_Data records_.
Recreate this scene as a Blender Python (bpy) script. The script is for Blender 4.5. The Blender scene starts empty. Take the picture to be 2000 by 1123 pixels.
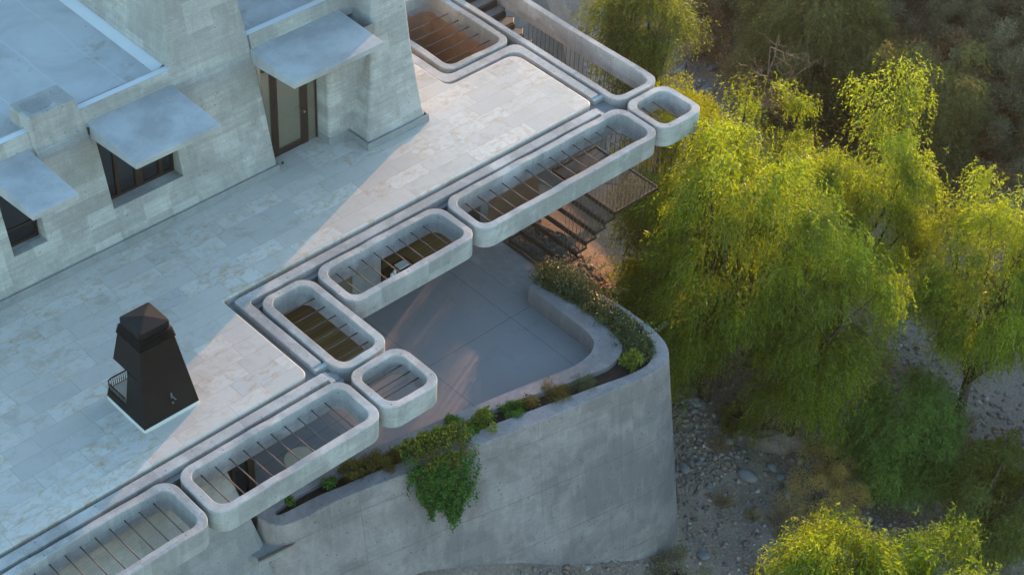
import bpy, math, random
import numpy as np
from mathutils import Matrix, Vector
from mathutils.geometry import tessellate_polygon

# ------------------------------------------------------------------ camera, world, sun, exposure
SC = bpy.context.scene
COL = SC.collection
cd = bpy.data.cameras.new("camera")
cam = bpy.data.objects.new("camera", cd); COL.objects.link(cam)
CR, CU, CF = (0.727845, -0.684223, 0.045605), (0.426662, 0.503921, 0.751015), (0.536843, 0.527165, -0.658708)
cam.matrix_world = Matrix(((CR[0], CU[0], -CF[0], -18.4503), (CR[1], CU[1], -CF[1], -27.2623), (CR[2], CU[2], -CF[2], 29.1951), (0, 0, 0, 1)))
cd.sensor_width = 36; cd.lens = 36 * 3650 / 2000
cd.clip_start = 0.5; cd.clip_end = 1000
SC.camera = cam

SUN_AZ, SUN_EL = math.radians(22.0), math.radians(11.0)     # azimuth counter-clockwise from +x
world = bpy.data.worlds.new("World"); SC.world = world; world.use_nodes = True
nt = world.node_tree; bgn = nt.nodes['Background']
sky = nt.nodes.new('ShaderNodeTexSky'); sky.sky_type = 'NISHITA'; sky.sun_disc = False
sky.sun_elevation = SUN_EL; sky.sun_rotation = math.pi / 2 - SUN_AZ
sky.air_density = 1.0; sky.dust_density = 0.6; sky.ozone_density = 2.5
tn = nt.nodes.new('ShaderNodeMix'); tn.data_type = 'RGBA'; tn.blend_type = 'MULTIPLY'; tn.inputs[0].default_value = 1.0; tn.inputs[7].default_value = (0.97, 1.0, 0.90, 1)
nt.links.new(sky.outputs[0], tn.inputs[6]); nt.links.new(tn.outputs[2], bgn.inputs[0]); bgn.inputs[1].default_value = 0.15
sd = bpy.data.lights.new("sun", 'SUN'); sd.energy = 1.3; sd.angle = math.radians(0.6); sd.color = (1.0, 0.53, 0.26)
sun = bpy.data.objects.new("sun", sd); COL.objects.link(sun)
sdir = Vector((math.cos(SUN_EL) * math.cos(SUN_AZ), math.cos(SUN_EL) * math.sin(SUN_AZ), math.sin(SUN_EL)))
sun.rotation_euler = sdir.to_track_quat('Z', 'Y').to_euler()
SC.view_settings.view_transform = 'Standard'; SC.view_settings.look = 'None'
SC.view_settings.gamma = 1.0; SC.view_settings.use_curve_mapping = False
SC.view_settings.exposure = 2.27
SC.cycles.max_bounces = 6; SC.cycles.transparent_max_bounces = 12

# ------------------------------------------------------------------ node helpers
class NB:
    """small wrapper for building material node trees"""
    def __init__(s, name):
        s.m = bpy.data.materials.new(name); s.m.use_nodes = True
        s.t = s.m.node_tree; s.n = s.t.nodes; s.b = s.n['Principled BSDF']; s.out = s.n['Material Output']
    def L(s, a, b): s.t.links.new(a, b)
    def node(s, typ, **kw):
        n = s.n.new(typ)
        for k, v in kw.items(): setattr(n, k, v)
        return n
    def put(s, sock, v):
        if isinstance(v, bpy.types.NodeSocket): s.L(v, sock)
        else: sock.default_value = v
    def math(s, op, a, b=0.0, clamp=False):
        n = s.node('ShaderNodeMath', operation=op, use_clamp=clamp)
        s.put(n.inputs[0], a); s.put(n.inputs[1], b); return n.outputs[0]
    def pos(s): return s.node('ShaderNodeNewGeometry').outputs['Position']
    def mapping(s, v, sc=(1, 1, 1), rot=(0, 0, 0), loc=(0, 0, 0)):
        n = s.node('ShaderNodeMapping'); s.L(v, n.inputs[0])
        n.inputs['Scale'].default_value = sc; n.inputs['Rotation'].default_value = rot; n.inputs['Location'].default_value = loc
        return n.outputs[0]
    def noise(s, v, scale=5, detail=4, rough=0.55, dist=0.0, color=False):
        n = s.node('ShaderNodeTexNoise'); s.L(v, n.inputs['Vector'])
        n.inputs['Scale'].default_value = scale; n.inputs['Detail'].default_value = detail
        n.inputs['Roughness'].default_value = rough; n.inputs['Distortion'].default_value = dist
        return n.outputs[1 if color else 0]
    def voro(s, v, scale=5, feature='F1', out=0):
        n = s.node('ShaderNodeTexVoronoi', feature=feature); s.L(v, n.inputs['Vector']); n.inputs['Scale'].default_value = scale
        return n.outputs[out]
    def ramp(s, f, stops):
        n = s.node('ShaderNodeValToRGB'); s.L(f, n.inputs[0]); e = n.color_ramp.elements
        while len(e) < len(stops): e.new(0.5)
        for el, (p, c) in zip(e, stops):
            el.position = p; el.color = (c, c, c, 1) if isinstance(c, (int, float)) else (*c, 1)
        return n.outputs[0]
    def mix(s, fac, a, b, mode='MIX'):
        n = s.node('ShaderNodeMix', data_type='RGBA', blend_type=mode)
        s.put(n.inputs[0], fac)
        for i, v in ((6, a), (7, b)):
            if isinstance(v, (tuple, list)): v = (*v, 1) if len(v) == 3 else v
            s.put(n.inputs[i], v)
        return n.outputs[2]
    def xyz(s, v):
        n = s.node('ShaderNodeSeparateXYZ'); s.L(v, n.inputs[0]); return n.outputs
    def comb(s, x, y, z):
        n = s.node('ShaderNodeCombineXYZ'); s.put(n.inputs[0], x); s.put(n.inputs[1], y); s.put(n.inputs[2], z); return n.outputs[0]
    def bump(s, h, strength=0.3, dist=0.02):
        n = s.node('ShaderNodeBump'); s.L(h, n.inputs['Height']); n.inputs['Strength'].default_value = strength
        n.inputs['Distance'].default_value = dist; s.L(n.outputs[0], s.b.inputs['Normal'])
    def base(s, c, rough=0.8, spec=0.3, metal=0.0):
        if isinstance(c, (tuple, list)): c = (*c, 1) if len(c) == 3 else c
        s.put(s.b.inputs['Base Color'], c); s.put(s.b.inputs['Roughness'], rough)
        s.b.inputs['Specular IOR Level'].default_value = spec; s.b.inputs['Metallic'].default_value = metal
        return s.m

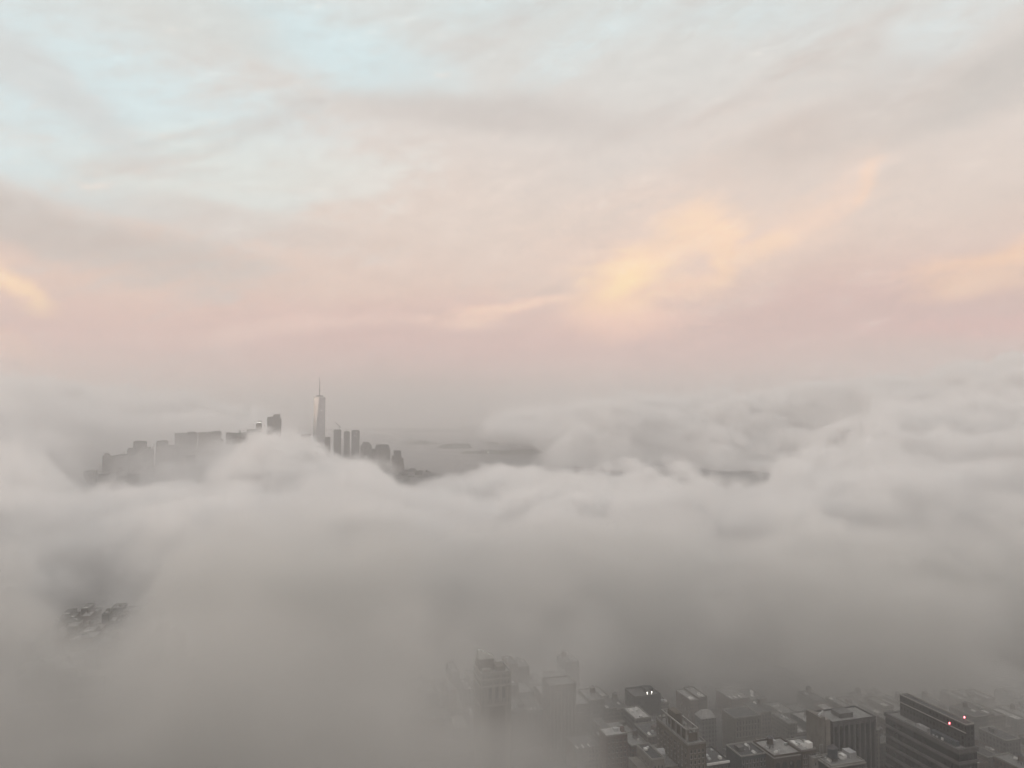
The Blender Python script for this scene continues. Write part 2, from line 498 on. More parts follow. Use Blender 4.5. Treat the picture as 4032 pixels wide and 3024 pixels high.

_Task to carry out_.
Please extract exactly the lines of the data, from the first through the line containing "SC.camera = cam", and add no pictures to the copy.

_Answer to this task_.
Recreate this scene as a Blender Python (bpy) script. The script is for Blender 4.5. The Blender scene starts empty. Take the picture to be 2000 by 1123 pixels.
import bpy, math, random
import numpy as np
from mathutils import Matrix, Vector
from mathutils.geometry import tessellate_polygon

# ------------------------------------------------------------------ camera, world, sun, exposure
SC = bpy.context.scene
COL = SC.collection
cd = bpy.data.cameras.new("camera")
cam = bpy.data.objects.new("camera", cd); COL.objects.link(cam)
CR, CU, CF = (0.727845, -0.684223, 0.045605), (0.426662, 0.503921, 0.751015), (0.536843, 0.527165, -0.658708)
cam.matrix_world = Matrix(((CR[0], CU[0], -CF[0], -18.4503), (CR[1], CU[1], -CF[1], -27.2623), (CR[2], CU[2], -CF[2], 29.1951), (0, 0, 0, 1)))
cd.sensor_width = 36; cd.lens = 36 * 3650 / 2000
cd.clip_start = 0.5; cd.clip_end = 1000
SC.camera = cam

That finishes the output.